Artist Interview: Tom Mckinley
Bay Area-based artist Tom McKinley’s works are like love letters to all things mid-century modern. Minimal, clean-lined houses with windows for walls are perched atop hills (one gets the feeling they’re in Los Angeles), with pools and palm trees in their perfectly manicured courtyards. It’s dusk or twilight. You’re able to peer in, voyeuristically, to the homes lit from within where you can see iconic art and instantly recognizable furniture. No humans are present. We caught up with McKinley recently when he stopped by our San Francisco office. Read on to find out about his process, his unlikely dream home and why dusk offers the most compelling lighting.
What is your process like? Are the structures and scenes you paint real or imagined? Do you start from a photo?
It’s always an amalgam of fabrication and some photo references. Sometimes I use the bones of a photo but change elements and usually change a lot of the landscape. Dusk offers a lot of wiggle room because so much is in silhouette.
What draws you to painting architecture?
My elementary school was in the middle of a new neighborhood where many of the houses being built were high quality mid-century with the corresponding furniture added at move in. Several years of observing this at a young age influenced my interest in domestic architecture. Much more interesting than what was going on on the blackboard. I wanted to do nothing more than to become an architect. Obviously that didn’t end up happening so I transferred it all to painting.
These clean-lined geometric houses are what many would consider their ideal house. Are they your dream houses?
Not exactly. My dream house would be rural, very minimal, have a fair amount of wood in the interior and be able to be sprayed down with a garden hose. Probably no art. The older I get the fewer objects I desire.
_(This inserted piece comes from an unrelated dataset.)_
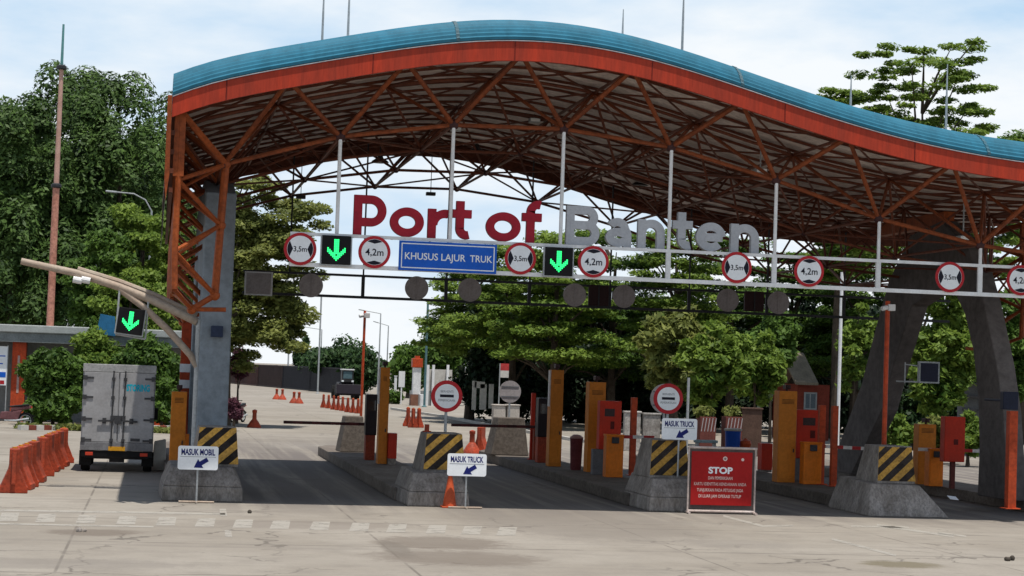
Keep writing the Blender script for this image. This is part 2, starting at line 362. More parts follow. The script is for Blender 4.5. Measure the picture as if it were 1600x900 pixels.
        v = N('ShaderNodeVectorMath'); v.operation = 'SUBTRACT'; K(g.outputs['Position'], v.inputs[0]); v.inputs[1].default_value = p
        v2 = N('ShaderNodeVectorMath'); v2.operation = 'DIVIDE'; K(v.outputs[0], v2.inputs[0]); v2.inputs[1].default_value = (rx, ry*3.2, 1)
        ln = N('ShaderNodeVectorMath'); ln.operation = 'LENGTH'; K(v2.outputs[0], ln.inputs[0])
        d = mth('ADD', ln.outputs['Value'], mth('MULTIPLY', noise(2.2, 8, 0.75, None, 0.8), 1.5))
        col = mixc(ramp(d, 1.9, 1.4, 0, s), col, c)
    K(col, b.inputs['Base Color'])
    bp = N('ShaderNodeBump'); bp.inputs['Strength'].default_value = 0.35; bp.inputs['Distance'].default_value = 0.02
    K(noise(9, 6, 0.7), bp.inputs['Height']); K(bp.outputs['Normal'], b.inputs['Normal'])
    return M
GROUND = ground_mat()
def paint_mat():
    M = bpy.data.materials.new('worn_road_paint'); M.use_nodes = True; t = M.node_tree; b = t.nodes['Principled BSDF']; o = t.nodes['Material Output']
    sock(b, 'Base Color', (0.335, 0.31, 0.27, 1)); sock(b, 'Roughness', 0.85)
    g = t.nodes.new('ShaderNodeNewGeometry'); n = t.nodes.new('ShaderNodeTexNoise'); n.inputs['Scale'].default_value = 2.6; n.inputs['Detail'].default_value = 8; n.inputs['Roughness'].default_value = 0.75
    t.links.new(g.outputs['Position'], n.inputs['Vector'])
    r = t.nodes.new('ShaderNodeMapRange'); r.inputs['From Min'].default_value = 0.50; r.inputs['From Max'].default_value = 0.74; r.inputs['To Min'].default_value = 0.15; r.inputs['To Max'].default_value = 0.95
    t.links.new(n.outputs['Fac'], r.inputs['Value'])
    tr = t.nodes.new('ShaderNodeBsdfTransparent'); ms = t.nodes.new('ShaderNodeMixShader')
    t.links.new(r.outputs['Result'], ms.inputs[0]); t.links.new(b.outputs[0], ms.inputs[1]); t.links.new(tr.outputs[0], ms.inputs[2]); t.links.new(ms.outputs[0], o.inputs['Surface'])
    return M
ROADPAINT = paint_mat()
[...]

It’s almost as if you are not only painting, you are also interior designing. There are so many icons of art and design painted within your pieces — paintings by Ed Ruscha, Warhol and Ellsworth Kelly, Barcelona chairs, Arne Jacobsen chairs, Calder mobiles, Knoll couches. What compels you to include these and how do you choose the iconic artworks and recognizable designs you showcase in your paintings?
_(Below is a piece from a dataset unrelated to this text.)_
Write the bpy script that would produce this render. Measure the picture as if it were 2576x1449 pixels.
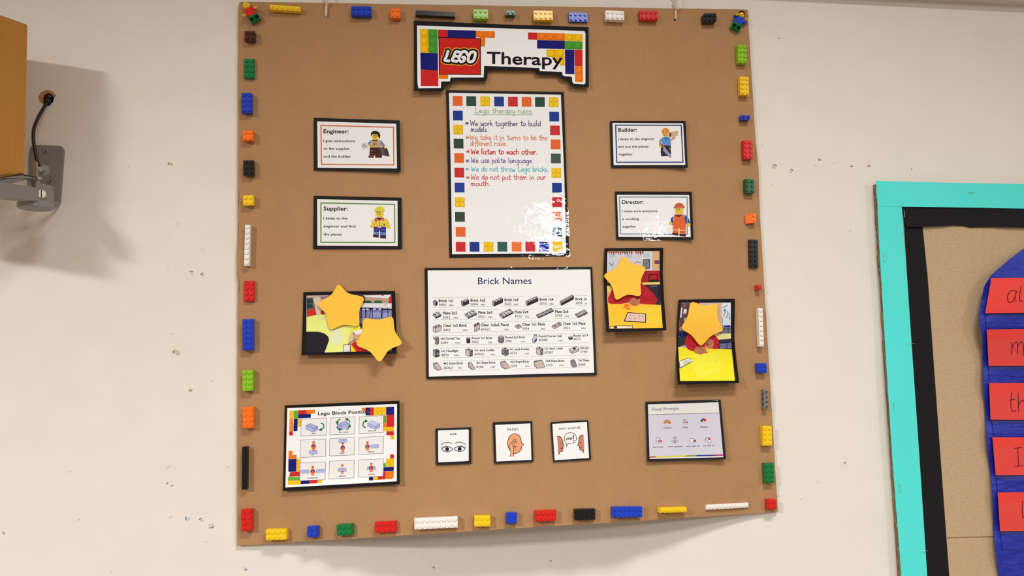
import bpy, bmesh, math, random
from mathutils import Vector, Matrix, noise
from mathutils.geometry import tessellate_polygon
random.seed(7)
sc = bpy.context.scene
for o in list(bpy.data.objects): bpy.data.objects.remove(o)
C = sc.collection
R = math.radians

# ------------------------------------------------------------------ camera
W, H, F = 2576, 1449, 1900.0
DIST = 1.22                                   # camera to wall; the wall is the plane y = 0, metres
CAMZ = 1.55
ROT = (Matrix.Rotation(R(-6.639), 3, 'Z') @ Matrix.Rotation(R(4.255), 3, 'X')
       @ Matrix(((1, 0, 0), (0, 0, -1), (0, 1, 0))) @ Matrix.Rotation(R(-1.638), 3, 'Z'))
cam = bpy.data.cameras.new('camera'); co = bpy.data.objects.new('camera', cam); C.objects.link(co)
cam.sensor_width = 36; cam.lens = F / W * 36; cam.clip_start = 0.02
co.matrix_world = Matrix.Translation((0, -DIST, CAMZ)) @ ROT.to_4x4()
sc.camera = co
sc.view_settings.view_transform = 'Standard'; sc.view_settings.look = 'None'
sc.view_settings.exposure = -0.08; sc.view_settings.gamma = 1; sc.view_settings.use_curve_mapping = False

# ------------------------------------------------------------------ light
wd = bpy.data.worlds.new('world'); sc.world = wd; wd.use_nodes = True
wd.node_tree.nodes['Background'].inputs[0].default_value = (1.0, 0.955, 0.915, 1)
wd.node_tree.nodes['Background'].inputs[1].default_value = 0.42
CEIL = CAMZ + 1.48
def lamp(name, x, y, sx, sy, power, col, spread=180):
    l = bpy.data.lights.new(name, 'AREA'); l.shape = 'RECTANGLE'; l.size = sx; l.size_y = sy
    l.energy = power; l.color = col; l.spread = R(spread)
    o = bpy.data.objects.new(name, l); C.objects.link(o); o.location = (x, y, CEIL - .03)
lamp('ceiling_lamp_left', -2.6, -2.9, 0.5, 0.5, 222, (0.985, 0.99, 1.0), 165)
lamp('ceiling_lamp_right', 3.6, -4.3, 0.16, 1.2, 180, (0.97, 0.99, 1.0), 165)
lamp('ceiling_lamp_near', 0.5, -1.4, 0.6, 0.3, 31, (0.985, 0.99, 1.0), 130)
lamp('ceiling_lamp_rear', 1.15, -5.0, 0.4, 0.25, 45, (0.985, 0.99, 1.0), 170)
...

I have always been interested in interiors but like architects, I like rooms empty. Non-architects like furniture and art – so like staging a house to sell, I furnish the houses with popular furniture and select primarily blue chip art because it’s the most desirable and coveted.
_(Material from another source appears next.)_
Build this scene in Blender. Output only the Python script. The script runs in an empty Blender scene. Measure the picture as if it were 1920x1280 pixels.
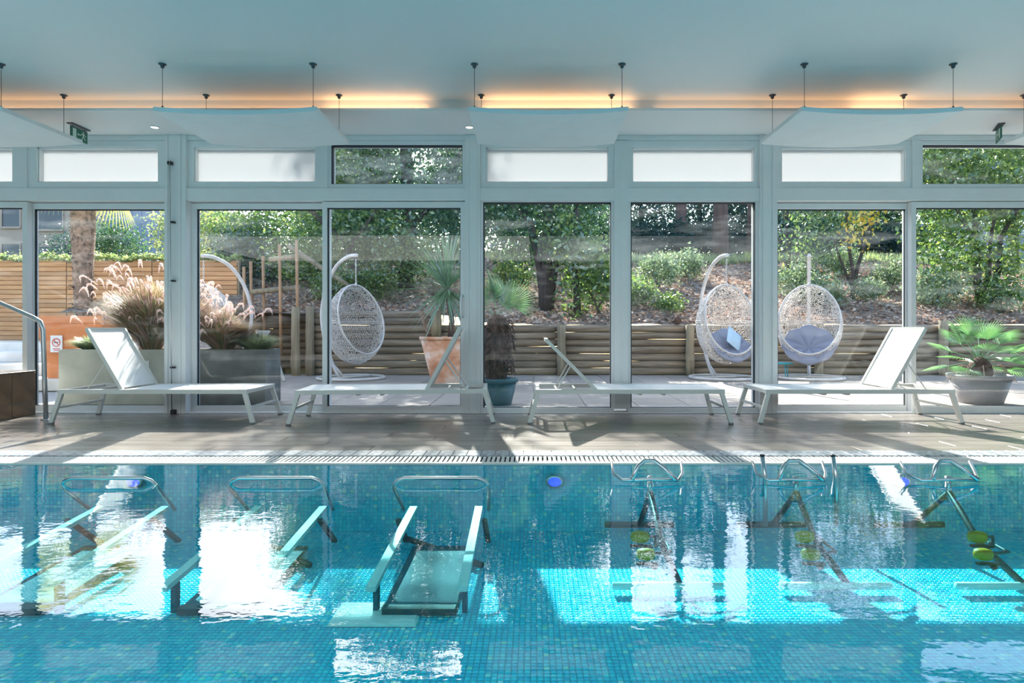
import bpy, math, random
import numpy as np
from mathutils import Vector, Matrix
random.seed(7)
rng = np.random.default_rng(11)
PI = math.pi
D = bpy.data
SC = bpy.context.scene
COL = SC.collection
F = 1200.0           # focal length in pixels of a 1920 px wide picture
EYE = 0.90

# ------------------------------------------------------------------ camera
cam_d = D.cameras.new('camera'); cam = D.objects.new('camera', cam_d); COL.objects.link(cam)
cam.location = (0, 0, EYE); cam.rotation_euler = (PI/2, 0, 0)
cam_d.sensor_width = 36; cam_d.lens = F/1920*36
cam_d.shift_x = -40/1920; cam_d.shift_y = -27/1920
cam_d.clip_start = 0.05; cam_d.clip_end = 400
SC.camera = cam

# ------------------------------------------------------------------ world, sun, exposure
W = D.worlds.new('world'); SC.world = W; W.use_nodes = True
wn = W.node_tree.nodes; wl = W.node_tree.links
sky = wn.new('ShaderNodeTexSky'); sky.sky_type = 'NISHITA'; sky.sun_disc = False
SUN = Vector((0.17, -1.0, -0.68)).normalized()          # direction the sunlight travels
sky.sun_elevation = math.asin(-SUN.z)
sky.sun_rotation = math.atan2(-SUN.x, -SUN.y)
sky.air_density = 1.0; sky.dust_density = 1.2; sky.ozone_density = 1.0
wn['Background'].inputs['Strength'].default_value = 0.62
wl.new(sky.outputs[0], wn['Background'].inputs['Color'])
sd = D.lights.new('sun', 'SUN'); so = D.objects.new('sun', sd); COL.objects.link(so)
sd.energy = 17; sd.angle = math.radians(0.7); sd.color = (1.0, 0.95, 0.87)
so.rotation_euler = SUN.to_track_quat('-Z', 'Y').to_euler(); so.location = (-3, 20, 15)
# unseen fill lights added under the ceiling behind the viewer, without a skylight
def area(name, loc, rot, sx, sy, e, col):
    a = D.lights.new(name, 'AREA'); a.shape = 'RECTANGLE'; a.size = sx; a.size_y = sy; a.energy = e; a.color = col
    o = D.objects.new(name, a); COL.objects.link(o); o.location = loc; o.rotation_euler = rot
    return o
area('ceiling_fill_light', (-4.3, -3.9, 2.99), (0, 0, 0), 8.4, 5.5, 440, (1.0, 0.98, 0.96))
area('ceiling_fill_light', (4.3, -3.9, 2.99), (0, 0, 0), 8.4, 5.5, 290, (0.90, 0.97, 1.0))
SC.view_settings.view_transform = 'Standard'; SC.view_settings.look = 'None'
SC.view_settings.gamma = 1.0; SC.view_settings.use_curve_mapping = False
SC.view_settings.exposure = 0.0
SC.cycles.max_bounces = 10; SC.cycles.transparent_max_bounces = 24
SC.cycles.diffuse_bounces = 4; SC.cycles.glossy_bounces = 4
SC.cycles.use_denoising = True
SC.cycles.sample_clamp_indirect = 6.0
SC.cycles.caustics_reflective = False; SC.cycles.caustics_refractive = False

def PX(px, Y): return (px-1000)*Y/F
def PZ(py, Y): return EYE-(py-613)*Y/F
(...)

The scenes in your work are often set at dusk or twilight. What makes you keep coming back to this lighting?
It’s the most seductive time of day for several reasons. Post-sunset offers me the opportunity to use artificial lighting that can be very dramatic. Daylight reveals everything and there is little mystery unless there are very deep shadows. Before the advent of gas and then electricity, sunset was when the world became dangerous for humans throughout our history. We still have a subconscious memory of this and so dusk is a poignant time for us. It’s also when most people begin to unwind and relax in the modern era. On that note I’ve started to do paintings that are day lit. I’ve tired of the dusk palette but I’m sure I’ll return some day. I am always attracted to images of that time of day.